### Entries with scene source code
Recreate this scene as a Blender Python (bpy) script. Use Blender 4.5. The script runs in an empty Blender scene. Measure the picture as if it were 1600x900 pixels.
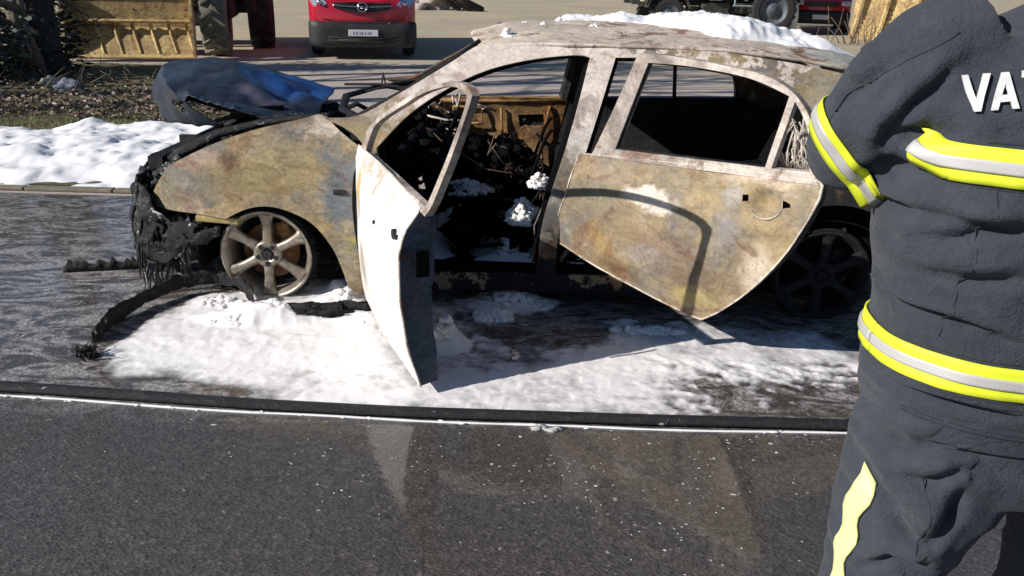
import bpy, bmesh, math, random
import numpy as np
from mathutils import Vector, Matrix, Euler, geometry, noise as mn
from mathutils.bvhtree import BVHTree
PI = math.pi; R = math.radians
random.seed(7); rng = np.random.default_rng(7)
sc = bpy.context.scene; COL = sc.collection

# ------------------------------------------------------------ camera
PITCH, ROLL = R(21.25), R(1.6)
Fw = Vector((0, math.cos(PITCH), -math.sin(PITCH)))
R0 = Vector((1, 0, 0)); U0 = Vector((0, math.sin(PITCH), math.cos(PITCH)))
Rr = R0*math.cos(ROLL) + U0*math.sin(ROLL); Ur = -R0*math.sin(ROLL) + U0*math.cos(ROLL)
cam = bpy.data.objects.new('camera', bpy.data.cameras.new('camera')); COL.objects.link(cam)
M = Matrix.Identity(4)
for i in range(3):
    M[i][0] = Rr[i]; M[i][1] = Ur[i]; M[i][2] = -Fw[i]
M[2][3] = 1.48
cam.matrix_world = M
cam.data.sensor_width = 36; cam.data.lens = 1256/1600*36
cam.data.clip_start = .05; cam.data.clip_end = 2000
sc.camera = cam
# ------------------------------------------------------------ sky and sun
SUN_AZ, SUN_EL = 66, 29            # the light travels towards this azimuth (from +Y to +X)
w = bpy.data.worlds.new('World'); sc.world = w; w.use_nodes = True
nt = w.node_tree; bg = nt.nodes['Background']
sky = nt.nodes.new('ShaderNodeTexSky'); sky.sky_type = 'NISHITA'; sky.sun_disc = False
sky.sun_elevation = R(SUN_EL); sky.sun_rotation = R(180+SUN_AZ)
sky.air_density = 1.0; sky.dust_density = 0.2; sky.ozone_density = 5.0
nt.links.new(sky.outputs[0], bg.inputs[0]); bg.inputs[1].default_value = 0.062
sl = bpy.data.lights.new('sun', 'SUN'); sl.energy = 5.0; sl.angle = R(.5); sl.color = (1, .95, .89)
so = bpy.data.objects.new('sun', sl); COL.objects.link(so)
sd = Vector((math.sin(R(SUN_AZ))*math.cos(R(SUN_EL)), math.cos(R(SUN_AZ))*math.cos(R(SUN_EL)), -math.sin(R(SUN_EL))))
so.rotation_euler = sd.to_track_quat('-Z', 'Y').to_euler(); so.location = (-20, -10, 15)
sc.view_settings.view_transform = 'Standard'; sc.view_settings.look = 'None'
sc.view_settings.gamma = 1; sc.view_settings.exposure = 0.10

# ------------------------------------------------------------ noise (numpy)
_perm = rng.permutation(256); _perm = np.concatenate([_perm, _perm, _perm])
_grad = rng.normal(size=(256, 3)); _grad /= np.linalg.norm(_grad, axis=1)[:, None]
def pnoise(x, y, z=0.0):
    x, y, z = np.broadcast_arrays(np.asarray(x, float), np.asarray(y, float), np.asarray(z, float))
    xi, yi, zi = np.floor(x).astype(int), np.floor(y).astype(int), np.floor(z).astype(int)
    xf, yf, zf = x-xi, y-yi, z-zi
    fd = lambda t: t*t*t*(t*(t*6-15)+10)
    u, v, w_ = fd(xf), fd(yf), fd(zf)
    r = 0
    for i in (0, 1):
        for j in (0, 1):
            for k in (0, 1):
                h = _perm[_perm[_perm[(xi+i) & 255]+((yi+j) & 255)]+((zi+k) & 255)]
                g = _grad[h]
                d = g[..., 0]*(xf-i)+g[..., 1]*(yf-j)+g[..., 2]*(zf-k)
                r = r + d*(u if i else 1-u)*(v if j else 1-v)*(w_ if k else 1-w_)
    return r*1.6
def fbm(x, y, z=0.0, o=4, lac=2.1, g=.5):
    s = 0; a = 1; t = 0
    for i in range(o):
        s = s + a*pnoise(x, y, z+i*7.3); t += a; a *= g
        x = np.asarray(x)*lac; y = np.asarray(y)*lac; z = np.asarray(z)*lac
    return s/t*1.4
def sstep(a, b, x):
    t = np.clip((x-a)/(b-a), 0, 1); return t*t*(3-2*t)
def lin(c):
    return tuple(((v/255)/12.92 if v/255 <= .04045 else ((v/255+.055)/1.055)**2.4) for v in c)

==

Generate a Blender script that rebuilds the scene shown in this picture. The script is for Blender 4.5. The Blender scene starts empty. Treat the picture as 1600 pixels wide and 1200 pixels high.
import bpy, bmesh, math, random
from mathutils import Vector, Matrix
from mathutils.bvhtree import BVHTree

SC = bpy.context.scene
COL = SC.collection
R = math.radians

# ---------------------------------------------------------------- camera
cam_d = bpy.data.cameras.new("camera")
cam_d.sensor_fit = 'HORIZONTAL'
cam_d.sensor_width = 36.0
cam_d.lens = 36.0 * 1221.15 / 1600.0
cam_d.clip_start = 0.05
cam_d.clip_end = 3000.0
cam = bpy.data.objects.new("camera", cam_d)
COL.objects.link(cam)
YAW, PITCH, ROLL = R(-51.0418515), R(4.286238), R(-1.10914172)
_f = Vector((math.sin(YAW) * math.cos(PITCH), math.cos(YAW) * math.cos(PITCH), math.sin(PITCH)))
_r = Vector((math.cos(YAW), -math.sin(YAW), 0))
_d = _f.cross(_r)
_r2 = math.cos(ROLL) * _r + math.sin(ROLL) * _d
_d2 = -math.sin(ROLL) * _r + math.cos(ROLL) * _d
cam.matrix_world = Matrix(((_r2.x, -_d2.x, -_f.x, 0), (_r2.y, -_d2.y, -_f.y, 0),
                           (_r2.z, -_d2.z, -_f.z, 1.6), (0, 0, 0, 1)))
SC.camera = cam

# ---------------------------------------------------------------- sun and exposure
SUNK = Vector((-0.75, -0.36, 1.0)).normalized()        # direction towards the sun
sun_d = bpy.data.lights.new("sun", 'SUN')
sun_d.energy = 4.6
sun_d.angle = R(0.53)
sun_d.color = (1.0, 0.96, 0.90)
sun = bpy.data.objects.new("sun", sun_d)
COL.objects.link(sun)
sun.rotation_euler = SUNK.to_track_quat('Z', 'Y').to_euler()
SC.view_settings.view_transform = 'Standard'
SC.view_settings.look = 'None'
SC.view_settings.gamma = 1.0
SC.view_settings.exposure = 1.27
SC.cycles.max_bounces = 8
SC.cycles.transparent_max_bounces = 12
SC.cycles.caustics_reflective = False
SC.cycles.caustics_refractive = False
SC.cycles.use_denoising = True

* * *

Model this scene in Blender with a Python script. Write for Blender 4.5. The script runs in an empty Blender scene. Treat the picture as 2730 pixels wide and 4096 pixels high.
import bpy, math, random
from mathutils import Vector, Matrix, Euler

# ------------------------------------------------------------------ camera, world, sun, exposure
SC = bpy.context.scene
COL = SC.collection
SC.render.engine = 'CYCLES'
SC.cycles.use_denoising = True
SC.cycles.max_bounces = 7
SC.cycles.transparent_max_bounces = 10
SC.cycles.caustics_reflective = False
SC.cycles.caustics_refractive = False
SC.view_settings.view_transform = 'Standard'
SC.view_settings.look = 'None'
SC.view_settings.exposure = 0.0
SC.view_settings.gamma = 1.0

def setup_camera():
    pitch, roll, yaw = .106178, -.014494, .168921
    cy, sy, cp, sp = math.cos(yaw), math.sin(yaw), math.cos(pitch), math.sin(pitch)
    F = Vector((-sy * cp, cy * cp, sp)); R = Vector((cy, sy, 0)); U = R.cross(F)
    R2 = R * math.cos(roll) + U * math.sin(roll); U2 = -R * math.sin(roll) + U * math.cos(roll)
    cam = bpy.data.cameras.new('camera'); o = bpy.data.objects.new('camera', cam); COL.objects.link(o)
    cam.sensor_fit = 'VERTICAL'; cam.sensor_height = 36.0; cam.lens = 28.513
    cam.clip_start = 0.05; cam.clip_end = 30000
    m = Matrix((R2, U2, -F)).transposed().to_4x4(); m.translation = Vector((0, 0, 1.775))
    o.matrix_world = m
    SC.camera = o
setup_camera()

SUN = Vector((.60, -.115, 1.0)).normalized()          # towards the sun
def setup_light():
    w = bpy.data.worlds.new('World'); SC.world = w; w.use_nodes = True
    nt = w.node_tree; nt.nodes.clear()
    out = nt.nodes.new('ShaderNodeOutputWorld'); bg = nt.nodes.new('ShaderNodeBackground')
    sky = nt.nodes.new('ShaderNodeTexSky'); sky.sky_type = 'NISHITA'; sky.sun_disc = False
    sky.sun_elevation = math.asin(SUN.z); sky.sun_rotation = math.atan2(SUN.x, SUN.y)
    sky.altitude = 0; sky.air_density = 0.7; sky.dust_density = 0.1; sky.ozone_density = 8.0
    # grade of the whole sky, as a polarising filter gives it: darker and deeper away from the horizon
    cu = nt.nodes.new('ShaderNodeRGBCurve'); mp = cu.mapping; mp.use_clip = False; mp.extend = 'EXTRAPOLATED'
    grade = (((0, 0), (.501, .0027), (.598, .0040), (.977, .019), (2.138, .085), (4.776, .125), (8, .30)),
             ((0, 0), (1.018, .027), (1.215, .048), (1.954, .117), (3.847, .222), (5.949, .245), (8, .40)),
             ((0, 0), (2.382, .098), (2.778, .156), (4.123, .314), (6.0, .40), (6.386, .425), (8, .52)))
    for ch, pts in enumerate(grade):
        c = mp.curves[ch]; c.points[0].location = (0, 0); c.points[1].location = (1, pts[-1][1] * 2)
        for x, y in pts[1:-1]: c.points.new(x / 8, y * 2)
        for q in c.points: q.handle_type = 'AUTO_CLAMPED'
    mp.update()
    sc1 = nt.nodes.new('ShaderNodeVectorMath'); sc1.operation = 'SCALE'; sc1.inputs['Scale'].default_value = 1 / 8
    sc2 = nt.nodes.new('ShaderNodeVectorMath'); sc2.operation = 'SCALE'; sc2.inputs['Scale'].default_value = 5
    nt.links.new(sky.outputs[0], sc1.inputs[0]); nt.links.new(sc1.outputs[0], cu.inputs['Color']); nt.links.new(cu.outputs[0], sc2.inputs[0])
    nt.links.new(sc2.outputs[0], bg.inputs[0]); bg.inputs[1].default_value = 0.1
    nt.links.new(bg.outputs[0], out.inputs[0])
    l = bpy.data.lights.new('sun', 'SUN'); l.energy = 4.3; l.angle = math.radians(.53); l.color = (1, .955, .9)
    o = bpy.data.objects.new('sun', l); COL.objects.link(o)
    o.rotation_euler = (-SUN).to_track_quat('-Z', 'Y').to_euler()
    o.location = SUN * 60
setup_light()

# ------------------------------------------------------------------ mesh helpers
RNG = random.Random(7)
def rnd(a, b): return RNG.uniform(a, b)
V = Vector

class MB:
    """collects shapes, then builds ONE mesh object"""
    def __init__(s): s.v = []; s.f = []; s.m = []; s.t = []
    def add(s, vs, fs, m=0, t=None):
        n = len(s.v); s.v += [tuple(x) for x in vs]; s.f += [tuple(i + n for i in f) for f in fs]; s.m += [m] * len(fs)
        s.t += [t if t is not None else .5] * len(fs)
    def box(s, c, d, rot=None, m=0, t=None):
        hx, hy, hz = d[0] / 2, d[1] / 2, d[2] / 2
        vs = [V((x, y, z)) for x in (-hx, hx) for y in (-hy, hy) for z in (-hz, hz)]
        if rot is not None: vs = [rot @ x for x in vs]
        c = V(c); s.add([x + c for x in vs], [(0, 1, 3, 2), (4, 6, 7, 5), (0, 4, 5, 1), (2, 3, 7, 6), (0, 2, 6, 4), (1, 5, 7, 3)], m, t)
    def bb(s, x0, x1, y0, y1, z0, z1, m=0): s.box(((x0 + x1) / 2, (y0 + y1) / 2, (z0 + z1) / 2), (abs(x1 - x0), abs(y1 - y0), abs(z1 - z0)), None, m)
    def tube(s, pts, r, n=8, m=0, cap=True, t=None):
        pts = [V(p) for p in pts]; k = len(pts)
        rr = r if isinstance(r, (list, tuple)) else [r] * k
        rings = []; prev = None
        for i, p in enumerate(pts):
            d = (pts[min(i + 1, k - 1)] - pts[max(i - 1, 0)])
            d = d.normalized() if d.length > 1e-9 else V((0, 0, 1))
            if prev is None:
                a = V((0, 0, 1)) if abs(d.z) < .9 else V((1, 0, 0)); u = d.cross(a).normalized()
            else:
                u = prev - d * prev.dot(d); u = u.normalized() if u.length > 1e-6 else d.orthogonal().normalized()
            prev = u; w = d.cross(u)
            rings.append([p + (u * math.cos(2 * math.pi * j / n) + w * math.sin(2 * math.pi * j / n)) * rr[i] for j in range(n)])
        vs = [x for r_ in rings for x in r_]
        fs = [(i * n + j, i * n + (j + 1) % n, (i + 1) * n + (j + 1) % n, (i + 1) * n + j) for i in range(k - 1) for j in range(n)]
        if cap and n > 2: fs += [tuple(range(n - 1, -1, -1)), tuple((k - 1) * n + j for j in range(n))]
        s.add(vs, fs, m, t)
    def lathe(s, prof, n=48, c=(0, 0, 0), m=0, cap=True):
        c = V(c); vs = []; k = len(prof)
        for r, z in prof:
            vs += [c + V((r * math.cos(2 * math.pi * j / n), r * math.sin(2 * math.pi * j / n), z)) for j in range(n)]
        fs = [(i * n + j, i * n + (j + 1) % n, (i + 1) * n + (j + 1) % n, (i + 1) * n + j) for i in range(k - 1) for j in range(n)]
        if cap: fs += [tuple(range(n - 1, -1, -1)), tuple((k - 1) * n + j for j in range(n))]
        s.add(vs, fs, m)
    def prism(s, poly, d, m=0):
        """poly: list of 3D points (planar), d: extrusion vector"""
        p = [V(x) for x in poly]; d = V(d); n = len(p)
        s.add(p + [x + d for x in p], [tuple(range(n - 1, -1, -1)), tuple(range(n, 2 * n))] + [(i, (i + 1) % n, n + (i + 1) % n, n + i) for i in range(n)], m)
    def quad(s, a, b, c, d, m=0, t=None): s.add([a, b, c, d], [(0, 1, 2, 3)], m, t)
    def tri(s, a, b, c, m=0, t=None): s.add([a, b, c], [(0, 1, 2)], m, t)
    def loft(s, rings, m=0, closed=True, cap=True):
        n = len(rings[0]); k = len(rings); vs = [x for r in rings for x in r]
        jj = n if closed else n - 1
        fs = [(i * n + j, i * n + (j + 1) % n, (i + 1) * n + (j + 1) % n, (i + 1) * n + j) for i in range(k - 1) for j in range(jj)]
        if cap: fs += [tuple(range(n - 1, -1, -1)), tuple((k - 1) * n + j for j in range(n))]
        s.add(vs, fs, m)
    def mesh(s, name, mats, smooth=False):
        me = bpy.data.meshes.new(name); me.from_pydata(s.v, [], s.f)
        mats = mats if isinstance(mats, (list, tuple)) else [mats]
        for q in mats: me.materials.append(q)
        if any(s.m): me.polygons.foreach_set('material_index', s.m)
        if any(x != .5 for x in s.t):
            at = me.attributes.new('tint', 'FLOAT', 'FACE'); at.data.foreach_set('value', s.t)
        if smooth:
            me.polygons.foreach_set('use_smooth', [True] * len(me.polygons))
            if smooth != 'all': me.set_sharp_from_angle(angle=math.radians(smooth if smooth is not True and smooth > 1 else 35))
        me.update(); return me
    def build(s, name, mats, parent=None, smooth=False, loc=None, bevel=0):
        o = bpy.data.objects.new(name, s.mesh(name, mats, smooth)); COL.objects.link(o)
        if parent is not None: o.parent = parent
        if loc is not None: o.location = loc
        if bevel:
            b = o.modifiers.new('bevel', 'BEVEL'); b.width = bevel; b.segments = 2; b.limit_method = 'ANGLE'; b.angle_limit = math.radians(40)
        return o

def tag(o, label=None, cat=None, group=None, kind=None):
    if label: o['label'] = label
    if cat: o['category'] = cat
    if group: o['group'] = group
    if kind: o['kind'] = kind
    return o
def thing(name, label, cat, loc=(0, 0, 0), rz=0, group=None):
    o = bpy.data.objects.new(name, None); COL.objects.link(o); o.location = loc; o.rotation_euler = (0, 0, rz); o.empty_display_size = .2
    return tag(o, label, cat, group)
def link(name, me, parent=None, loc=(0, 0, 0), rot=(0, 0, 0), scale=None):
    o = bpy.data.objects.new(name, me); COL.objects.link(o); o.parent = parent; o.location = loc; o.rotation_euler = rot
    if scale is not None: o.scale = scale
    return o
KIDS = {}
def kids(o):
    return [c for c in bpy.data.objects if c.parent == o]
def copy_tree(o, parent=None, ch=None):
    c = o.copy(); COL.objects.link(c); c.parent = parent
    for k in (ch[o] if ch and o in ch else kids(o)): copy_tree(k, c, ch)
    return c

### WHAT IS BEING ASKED
Look above for the line containing "Recreate this scene", then write out every line from there down to the line containing "sc = bpy.context.scene; COL = sc.collection", that line included, with no pictures.

### SOLUTION TO THE PROBLEM
Recreate this scene as a Blender Python (bpy) script. Use Blender 4.5. The script runs in an empty Blender scene. Measure the picture as if it were 1600x900 pixels.
import bpy, bmesh, math, random
import numpy as np
from mathutils import Vector, Matrix, Euler, geometry, noise as mn
from mathutils.bvhtree import BVHTree
PI = math.pi; R = math.radians
random.seed(7); rng = np.random.default_rng(7)
sc = bpy.context.scene; COL = sc.collection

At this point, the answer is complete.